Legendary centre half-forward Wayne Carey never won a Coleman Medal, but in 1998 Carey kicked 80 goals to finish runner-up to Tony Lockett (109).
“He fought his way through, Browny,” Roos coach Brad Scott said on Saturday night.
“He was certainly double-teamed (and) triple-teamed at times (and) they dropped their ruck back in front of him.
“But he just keeps fighting through. He doesn’t whinge and complain, he just gets on with it.
“To finish with five and a pretty important goal assist in the last 40 seconds was pretty important.”
Brown is likely to receive his first All-Australian selection this year and is on track to receive North Melbourne’s goalkicking award for the third consecutive season.
A Champion Data breakdown showed Brown was the AFL’s No.1 focal point inside 50m.
The Kangaroos target Brown with 38.8 per cent of their entries, ahead of West Coast’s Josh Kennedy (38.5 per cent), Gold Coast’s Tom Lynch (34.9 per cent) and Franklin (34.8 per cent).

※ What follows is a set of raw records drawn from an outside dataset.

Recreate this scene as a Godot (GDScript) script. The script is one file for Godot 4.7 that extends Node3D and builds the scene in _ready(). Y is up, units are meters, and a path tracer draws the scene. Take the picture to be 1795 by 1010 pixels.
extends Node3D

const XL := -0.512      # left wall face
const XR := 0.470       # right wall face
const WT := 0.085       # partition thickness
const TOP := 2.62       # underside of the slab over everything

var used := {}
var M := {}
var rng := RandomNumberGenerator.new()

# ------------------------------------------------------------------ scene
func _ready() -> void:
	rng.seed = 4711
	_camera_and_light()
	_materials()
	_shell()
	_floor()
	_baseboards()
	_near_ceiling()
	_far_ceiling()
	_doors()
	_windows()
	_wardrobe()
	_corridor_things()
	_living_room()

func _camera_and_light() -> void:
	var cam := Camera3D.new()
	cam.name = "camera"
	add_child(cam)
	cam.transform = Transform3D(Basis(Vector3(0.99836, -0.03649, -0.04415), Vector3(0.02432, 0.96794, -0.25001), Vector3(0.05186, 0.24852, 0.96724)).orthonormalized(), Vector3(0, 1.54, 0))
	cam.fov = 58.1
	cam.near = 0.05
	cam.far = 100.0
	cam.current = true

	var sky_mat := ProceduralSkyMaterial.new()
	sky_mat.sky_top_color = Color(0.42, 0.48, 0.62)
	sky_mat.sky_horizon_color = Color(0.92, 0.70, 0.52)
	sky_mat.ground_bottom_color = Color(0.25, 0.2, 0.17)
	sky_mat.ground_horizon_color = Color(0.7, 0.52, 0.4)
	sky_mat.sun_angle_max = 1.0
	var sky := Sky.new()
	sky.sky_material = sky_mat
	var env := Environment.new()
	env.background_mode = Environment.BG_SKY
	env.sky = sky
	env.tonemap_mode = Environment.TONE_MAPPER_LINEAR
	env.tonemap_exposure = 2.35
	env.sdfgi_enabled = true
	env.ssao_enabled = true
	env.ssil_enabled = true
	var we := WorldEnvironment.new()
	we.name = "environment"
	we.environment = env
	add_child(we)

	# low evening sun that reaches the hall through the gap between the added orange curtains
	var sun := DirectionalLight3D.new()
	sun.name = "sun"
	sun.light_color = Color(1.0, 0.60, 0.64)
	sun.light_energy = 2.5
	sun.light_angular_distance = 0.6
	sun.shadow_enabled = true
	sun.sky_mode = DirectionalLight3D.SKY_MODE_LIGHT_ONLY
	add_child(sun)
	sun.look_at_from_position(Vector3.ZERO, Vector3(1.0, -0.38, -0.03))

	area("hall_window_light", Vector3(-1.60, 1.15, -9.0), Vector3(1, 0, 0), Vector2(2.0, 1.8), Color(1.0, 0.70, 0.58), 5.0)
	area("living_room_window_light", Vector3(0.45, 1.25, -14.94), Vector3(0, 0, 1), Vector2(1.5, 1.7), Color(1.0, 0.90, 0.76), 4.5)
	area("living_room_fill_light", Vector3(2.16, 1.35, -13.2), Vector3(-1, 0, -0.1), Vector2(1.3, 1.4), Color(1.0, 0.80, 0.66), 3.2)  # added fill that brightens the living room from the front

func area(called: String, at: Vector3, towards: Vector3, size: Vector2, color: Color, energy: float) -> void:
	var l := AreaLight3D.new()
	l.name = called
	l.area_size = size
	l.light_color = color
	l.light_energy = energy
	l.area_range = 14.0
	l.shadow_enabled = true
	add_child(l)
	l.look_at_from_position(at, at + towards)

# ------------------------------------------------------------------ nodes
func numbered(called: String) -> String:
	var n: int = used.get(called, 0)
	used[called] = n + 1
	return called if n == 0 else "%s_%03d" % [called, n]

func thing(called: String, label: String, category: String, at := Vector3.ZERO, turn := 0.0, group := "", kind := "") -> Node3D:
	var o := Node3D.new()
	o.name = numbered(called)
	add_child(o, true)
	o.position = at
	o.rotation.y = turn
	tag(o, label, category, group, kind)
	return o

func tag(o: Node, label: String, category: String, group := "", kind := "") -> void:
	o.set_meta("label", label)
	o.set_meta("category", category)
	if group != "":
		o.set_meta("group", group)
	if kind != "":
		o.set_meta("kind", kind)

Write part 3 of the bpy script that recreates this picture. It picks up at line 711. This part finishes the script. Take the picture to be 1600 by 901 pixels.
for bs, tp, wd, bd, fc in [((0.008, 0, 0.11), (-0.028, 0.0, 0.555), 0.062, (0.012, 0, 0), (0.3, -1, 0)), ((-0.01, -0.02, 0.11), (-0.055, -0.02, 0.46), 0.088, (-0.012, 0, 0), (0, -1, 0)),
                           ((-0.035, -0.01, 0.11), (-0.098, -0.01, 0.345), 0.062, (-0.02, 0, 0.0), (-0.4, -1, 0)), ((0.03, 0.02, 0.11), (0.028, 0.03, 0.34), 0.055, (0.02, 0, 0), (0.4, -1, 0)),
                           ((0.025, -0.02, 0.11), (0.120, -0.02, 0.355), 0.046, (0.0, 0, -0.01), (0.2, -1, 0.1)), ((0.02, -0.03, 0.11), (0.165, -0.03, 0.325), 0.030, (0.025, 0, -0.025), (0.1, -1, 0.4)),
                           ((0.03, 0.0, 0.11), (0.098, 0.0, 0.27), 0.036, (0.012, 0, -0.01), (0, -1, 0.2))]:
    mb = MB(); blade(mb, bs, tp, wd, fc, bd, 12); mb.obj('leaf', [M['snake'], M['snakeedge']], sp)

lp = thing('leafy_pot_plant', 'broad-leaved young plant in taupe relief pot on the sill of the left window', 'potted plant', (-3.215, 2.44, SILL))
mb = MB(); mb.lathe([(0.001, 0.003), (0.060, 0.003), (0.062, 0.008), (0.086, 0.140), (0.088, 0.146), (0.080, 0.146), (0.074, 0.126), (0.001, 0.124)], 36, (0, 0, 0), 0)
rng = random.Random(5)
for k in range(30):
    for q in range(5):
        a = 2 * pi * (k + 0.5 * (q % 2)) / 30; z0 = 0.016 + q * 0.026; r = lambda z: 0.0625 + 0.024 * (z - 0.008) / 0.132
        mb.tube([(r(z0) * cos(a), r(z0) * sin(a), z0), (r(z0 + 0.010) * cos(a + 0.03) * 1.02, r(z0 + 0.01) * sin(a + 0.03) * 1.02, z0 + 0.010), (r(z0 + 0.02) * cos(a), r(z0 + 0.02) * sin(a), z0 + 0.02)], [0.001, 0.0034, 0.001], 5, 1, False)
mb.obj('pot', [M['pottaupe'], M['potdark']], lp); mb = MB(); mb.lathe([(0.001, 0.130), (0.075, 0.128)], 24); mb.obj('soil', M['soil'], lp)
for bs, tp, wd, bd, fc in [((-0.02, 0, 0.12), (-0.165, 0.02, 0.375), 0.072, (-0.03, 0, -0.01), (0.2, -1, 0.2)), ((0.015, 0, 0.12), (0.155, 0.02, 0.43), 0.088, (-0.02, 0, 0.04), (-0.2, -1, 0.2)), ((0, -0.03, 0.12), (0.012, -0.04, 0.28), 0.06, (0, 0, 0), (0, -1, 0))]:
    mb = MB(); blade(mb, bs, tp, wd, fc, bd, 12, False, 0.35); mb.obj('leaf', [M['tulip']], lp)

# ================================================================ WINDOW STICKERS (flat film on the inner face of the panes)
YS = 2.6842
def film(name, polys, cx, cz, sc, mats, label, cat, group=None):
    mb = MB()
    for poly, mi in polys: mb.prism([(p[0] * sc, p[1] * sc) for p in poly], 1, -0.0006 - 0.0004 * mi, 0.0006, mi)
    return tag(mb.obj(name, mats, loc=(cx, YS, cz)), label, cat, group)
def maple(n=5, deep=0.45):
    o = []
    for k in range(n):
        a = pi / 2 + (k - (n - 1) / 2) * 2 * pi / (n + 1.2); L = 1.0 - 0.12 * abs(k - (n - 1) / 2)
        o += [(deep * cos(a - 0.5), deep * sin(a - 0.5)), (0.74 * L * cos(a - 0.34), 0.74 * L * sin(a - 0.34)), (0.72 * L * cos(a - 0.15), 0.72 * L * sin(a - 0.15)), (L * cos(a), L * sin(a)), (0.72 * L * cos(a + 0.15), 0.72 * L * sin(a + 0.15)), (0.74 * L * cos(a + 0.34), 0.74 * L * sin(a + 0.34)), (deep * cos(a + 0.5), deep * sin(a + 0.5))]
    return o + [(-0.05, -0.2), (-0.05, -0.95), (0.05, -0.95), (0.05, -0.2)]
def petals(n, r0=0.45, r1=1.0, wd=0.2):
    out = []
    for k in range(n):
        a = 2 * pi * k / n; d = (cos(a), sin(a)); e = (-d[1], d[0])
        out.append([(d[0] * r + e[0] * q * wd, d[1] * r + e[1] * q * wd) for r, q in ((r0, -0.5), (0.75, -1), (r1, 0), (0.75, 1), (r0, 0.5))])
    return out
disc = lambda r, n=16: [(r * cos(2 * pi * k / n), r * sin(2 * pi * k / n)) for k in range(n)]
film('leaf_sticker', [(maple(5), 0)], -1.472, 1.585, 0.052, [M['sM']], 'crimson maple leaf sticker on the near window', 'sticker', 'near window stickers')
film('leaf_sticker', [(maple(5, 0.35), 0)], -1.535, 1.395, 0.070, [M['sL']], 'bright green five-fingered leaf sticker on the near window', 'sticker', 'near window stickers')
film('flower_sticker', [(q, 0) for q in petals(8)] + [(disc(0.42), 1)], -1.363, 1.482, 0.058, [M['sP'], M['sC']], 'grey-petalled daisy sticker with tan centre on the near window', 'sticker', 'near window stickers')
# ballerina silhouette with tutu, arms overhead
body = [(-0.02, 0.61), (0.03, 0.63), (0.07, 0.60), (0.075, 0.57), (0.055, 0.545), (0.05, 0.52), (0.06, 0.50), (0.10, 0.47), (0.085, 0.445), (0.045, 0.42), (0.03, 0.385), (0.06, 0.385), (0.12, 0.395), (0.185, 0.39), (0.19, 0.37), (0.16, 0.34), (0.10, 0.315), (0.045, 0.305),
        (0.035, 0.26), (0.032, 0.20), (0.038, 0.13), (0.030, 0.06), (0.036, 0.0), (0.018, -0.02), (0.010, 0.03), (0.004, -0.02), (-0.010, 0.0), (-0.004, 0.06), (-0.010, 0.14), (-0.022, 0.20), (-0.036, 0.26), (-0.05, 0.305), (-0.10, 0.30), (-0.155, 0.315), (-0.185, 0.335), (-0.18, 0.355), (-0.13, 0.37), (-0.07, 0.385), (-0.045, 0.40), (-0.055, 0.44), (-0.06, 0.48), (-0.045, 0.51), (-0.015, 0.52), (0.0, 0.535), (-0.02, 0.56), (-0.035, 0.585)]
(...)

This year the Roos have targeted Brown with 152 entries, ahead of Franklin (111), Kennedy and Geelong’s Tom Hawkins (both 110).
On Saturday night the Kangaroos targeted Brown 21 times, with the next highest target captain Jack Ziebell (four times).
Scott attributed Brown’s goalkicking accuracy of 73 per cent to his dedication at training.
“It’s a great lesson to young kids — if you want to be an accurate set-shot for goal, have a really solid routine and get enormous amounts of repetition,” Scott said.
“He’d have hundreds (of shots at goal per week). And it takes a fair time to have hundreds of set-shots when you’ve got a routine like that.
“We run a football program at North and more is better in terms of goalkicking.”